Ten years later, in 2014 and 2015, the MSU team designed a new lidar system specifically for affordable airborne studies of freshwater ecosystems. The lidar instrument is attached to a small aircraft and works by transmitting a short pulse of laser light from the plane into the water. The lidar receiver then measures the backscattered light and allows researchers to detect fish in the water. It uses a widely available, relatively affordable 532-nm pulsed Nd:YAG laser to keep the system cost as low as possible. The laser has a 26.8-mJ pulse energy, which provides enough optical power to profile groups of two or more lake trout to a depth of up to 8 m, and a 100-Hz pulse repetition frequency, which provides continuous coverage while flying at 80 km/hour.

In 2015 and 2016, the team tested the device in flights taken over Yellowstone Lake at an altitude of 300 m at both a 5- and 15-mrad field of view (FOV), equivalent to a 1.5- or 4.5-m-diameter spot size on the water. The MSU researchers used data patterns identified in previous studies with the NOAA marine lidar to identify fish in the lidar data from their 2015-2016 experiments. According to the team, the fish locations it identified from the lidar data corresponded with the preferred characteristics of lake trout spawning sites and was consistent with acoustic tracking data from the transmitters—though further investigation is needed to determine whether the locations were indeed spawning sites.

Adopting lidar

Two main improvements of the lidar system over the transmitter approach are that it takes hours rather than days to map the lake, and researchers can detect any fish in shallow water, not just tagged fish.
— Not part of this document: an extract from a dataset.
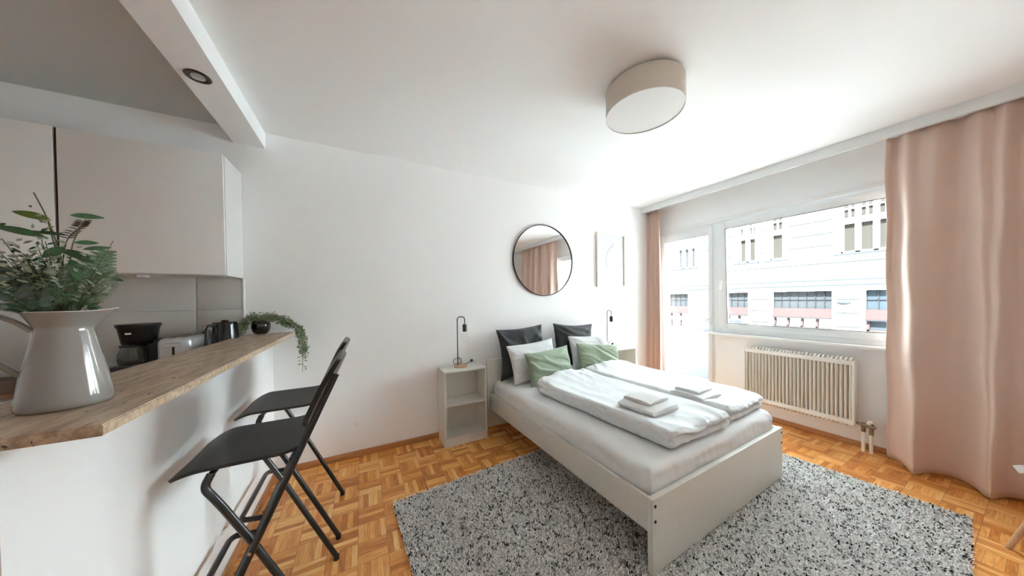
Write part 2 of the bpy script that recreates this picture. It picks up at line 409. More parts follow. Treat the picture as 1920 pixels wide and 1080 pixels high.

The MSU lidar instrument was developed for less than US$100,000 and can be flown for US$500/hour, making it a relatively inexpensive option compared with acoustic tracking devices.

The researchers believe that the system can be improved by scanning the beam along the transverse axis of the aircraft to increase the survey area, as well as improving the depth penetration of the lidar to extend the range. They conclude that airborne lidar is a promising tool for fishery managers and researchers.